Sunday, September 09, 2007

Frightened in Flight

We’ve just come back from Luxembourg on Ryanair, an airline that obviously believes its customers all have very short legs, and don’t need any space in front of them to do anything – such as letting down the tray to put the laptop on. And because the flights are short they don’t have anything like inflight entertainment – unless you count things like lotto tickets being sold, or having to pay large prices for a cup of coffee.

The Korean flights we came to England on had movies, as I’ve written elsewhere. There was no choice on the first leg of the trip, but on the second leg we were able to choose from a very wide range, and watch the movies on the little screen on the back of the seat in front, rather than on a screen set up high on the cabin wall.

I hadn’t considered something that’s just come to my attention: when the movie is chosen for you, and when you have children with you, they can be exposed to a surprising amount of violence that they probably wouldn’t see at home.

In an article entitled Young Fliers See the Film, Be It PG or R, by Bob Tedeschi (it appeared in the HeraldTribune), the writer considers the complaints of parents regarding films they have to sit through on some flights, and the seeming inability of those in charge of showing the movies to understand the parents’ concerns.

According to one Mr Kleiman, director of product marketing for Continental Airlines, parents need to be responsible for what their children watch while flying. Right: as if a parent is going to be able to take their child somewhere else on the plane.

Mr Kleiman also says that what’s shown on flights is consistent with what’s shown elsewhere in the media.

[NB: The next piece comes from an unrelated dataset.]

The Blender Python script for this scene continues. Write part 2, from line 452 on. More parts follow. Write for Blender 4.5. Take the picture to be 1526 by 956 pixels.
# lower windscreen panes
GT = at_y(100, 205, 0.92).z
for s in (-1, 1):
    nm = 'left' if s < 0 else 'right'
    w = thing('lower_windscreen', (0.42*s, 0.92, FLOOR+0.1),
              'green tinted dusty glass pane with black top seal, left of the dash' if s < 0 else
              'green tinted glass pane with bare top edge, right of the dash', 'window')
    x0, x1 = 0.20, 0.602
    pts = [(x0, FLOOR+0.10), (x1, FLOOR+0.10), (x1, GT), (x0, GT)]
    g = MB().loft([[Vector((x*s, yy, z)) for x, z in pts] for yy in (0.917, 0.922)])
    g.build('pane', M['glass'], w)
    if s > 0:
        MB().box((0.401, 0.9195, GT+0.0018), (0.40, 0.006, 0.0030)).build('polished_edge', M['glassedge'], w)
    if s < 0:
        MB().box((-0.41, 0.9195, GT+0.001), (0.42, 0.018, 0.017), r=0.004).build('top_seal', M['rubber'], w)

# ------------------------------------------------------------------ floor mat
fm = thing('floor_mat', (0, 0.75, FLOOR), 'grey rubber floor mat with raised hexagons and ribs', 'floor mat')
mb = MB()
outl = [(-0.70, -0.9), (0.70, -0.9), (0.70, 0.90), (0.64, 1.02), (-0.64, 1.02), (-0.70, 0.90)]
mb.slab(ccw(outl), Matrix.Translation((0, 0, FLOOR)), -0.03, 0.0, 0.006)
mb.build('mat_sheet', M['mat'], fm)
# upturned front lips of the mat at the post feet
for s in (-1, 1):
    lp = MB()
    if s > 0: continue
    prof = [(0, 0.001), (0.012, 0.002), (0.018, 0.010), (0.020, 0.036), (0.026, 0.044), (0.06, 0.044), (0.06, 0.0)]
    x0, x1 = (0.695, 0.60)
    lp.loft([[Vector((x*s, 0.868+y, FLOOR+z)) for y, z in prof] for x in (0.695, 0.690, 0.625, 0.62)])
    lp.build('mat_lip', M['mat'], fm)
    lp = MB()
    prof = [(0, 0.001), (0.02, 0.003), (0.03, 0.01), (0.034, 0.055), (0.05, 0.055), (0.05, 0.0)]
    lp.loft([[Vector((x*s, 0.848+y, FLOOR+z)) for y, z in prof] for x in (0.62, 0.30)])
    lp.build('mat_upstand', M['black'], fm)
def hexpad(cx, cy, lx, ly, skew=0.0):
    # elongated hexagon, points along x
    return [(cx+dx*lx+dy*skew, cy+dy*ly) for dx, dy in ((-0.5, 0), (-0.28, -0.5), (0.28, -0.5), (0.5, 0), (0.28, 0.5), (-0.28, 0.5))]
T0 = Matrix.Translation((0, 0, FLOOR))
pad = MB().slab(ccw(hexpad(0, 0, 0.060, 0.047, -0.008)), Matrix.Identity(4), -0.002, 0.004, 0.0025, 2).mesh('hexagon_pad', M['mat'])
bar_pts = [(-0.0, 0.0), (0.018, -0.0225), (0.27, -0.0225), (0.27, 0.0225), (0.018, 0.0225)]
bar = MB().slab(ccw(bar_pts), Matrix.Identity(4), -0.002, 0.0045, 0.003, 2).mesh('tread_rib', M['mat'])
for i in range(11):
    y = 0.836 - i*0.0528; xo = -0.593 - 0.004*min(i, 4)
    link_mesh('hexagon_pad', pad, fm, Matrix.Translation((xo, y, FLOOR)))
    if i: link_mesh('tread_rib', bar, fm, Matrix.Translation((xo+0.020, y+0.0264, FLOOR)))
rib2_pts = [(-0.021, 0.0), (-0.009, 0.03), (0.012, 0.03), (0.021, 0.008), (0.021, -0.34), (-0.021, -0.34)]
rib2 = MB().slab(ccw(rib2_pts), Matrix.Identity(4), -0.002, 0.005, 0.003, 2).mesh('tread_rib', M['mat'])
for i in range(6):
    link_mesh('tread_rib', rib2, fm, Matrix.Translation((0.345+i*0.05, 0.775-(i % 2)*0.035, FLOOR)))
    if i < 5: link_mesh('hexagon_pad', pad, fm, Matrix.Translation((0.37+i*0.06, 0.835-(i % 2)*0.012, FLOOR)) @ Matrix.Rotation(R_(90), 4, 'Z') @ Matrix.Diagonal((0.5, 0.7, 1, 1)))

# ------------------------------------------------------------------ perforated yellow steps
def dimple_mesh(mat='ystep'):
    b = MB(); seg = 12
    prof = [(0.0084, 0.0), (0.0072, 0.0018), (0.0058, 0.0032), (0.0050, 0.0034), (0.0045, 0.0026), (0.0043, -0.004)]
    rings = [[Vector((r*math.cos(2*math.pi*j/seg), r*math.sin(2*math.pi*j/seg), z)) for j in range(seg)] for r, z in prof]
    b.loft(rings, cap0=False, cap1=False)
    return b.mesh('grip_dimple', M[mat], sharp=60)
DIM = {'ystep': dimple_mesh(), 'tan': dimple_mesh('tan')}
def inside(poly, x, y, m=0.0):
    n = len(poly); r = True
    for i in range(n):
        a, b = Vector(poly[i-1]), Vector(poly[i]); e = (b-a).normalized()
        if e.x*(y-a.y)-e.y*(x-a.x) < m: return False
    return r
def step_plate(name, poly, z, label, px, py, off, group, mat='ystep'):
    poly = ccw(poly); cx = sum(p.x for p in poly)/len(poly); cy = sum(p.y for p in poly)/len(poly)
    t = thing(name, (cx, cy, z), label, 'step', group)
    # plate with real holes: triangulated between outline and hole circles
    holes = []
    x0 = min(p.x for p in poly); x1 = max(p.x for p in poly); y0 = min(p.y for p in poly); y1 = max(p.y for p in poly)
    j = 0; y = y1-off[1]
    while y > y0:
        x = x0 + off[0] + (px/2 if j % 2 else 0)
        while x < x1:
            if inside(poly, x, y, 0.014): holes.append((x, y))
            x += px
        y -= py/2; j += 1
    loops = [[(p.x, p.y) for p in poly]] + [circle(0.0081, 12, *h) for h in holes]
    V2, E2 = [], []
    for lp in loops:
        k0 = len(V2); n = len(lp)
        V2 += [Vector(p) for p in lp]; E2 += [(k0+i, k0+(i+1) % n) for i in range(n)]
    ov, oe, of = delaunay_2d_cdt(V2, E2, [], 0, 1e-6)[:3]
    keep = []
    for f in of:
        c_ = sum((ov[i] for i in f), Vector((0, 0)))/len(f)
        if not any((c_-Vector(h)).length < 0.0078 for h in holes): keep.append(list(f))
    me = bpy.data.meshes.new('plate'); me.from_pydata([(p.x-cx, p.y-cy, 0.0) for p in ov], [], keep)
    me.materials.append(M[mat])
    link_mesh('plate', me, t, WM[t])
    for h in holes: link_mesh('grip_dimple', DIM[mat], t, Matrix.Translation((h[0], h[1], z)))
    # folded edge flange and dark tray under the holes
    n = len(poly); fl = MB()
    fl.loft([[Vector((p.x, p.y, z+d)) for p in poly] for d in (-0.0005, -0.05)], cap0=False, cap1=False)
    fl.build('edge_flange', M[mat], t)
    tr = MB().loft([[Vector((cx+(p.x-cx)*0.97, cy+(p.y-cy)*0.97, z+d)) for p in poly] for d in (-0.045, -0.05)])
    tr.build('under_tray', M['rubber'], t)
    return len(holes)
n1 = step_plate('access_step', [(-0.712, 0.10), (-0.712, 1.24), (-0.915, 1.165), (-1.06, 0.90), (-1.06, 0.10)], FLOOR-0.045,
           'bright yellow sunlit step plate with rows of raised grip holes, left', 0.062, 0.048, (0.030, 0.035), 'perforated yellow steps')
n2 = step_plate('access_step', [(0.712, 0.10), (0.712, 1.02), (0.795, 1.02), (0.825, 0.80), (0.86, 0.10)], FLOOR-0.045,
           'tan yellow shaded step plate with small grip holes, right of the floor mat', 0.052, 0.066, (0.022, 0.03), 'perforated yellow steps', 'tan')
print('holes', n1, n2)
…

In the last two years the percentage of R-rated movies has jumped, and more graphic and violent movies are being shown.

Yet Nina Plotner, an account manager with Inflight Productions Inc., which works on behalf of many airlines to review and acquire films, said, in regard to editing movies so that they remove the graphic material, “If we take all the good things out, there’s not going to be a lot left to play.” And she added, “If you get a complaint, you get a complaint. You can’t please everybody.”

Mr. Kleiman, ever the public relations man explained:: “People love Pepsi, and we don’t serve that, so there you go, we just ruined their flight. That’s an accurate analogy.” Yes, we understand you entirely, Mr Kleiman.

I can remember as a child being kept awake by the thought that a mummy was walking down the corridor in my home – not my mummy, I hasten to add. This was after I’d seen Abbott and Costello Meet the Mummy, which by today’s standards was no doubt innocuous.

But compare that to King Kong, where people are eaten alive by some very nasty monsters, and try and explain to a child that it’s all okay.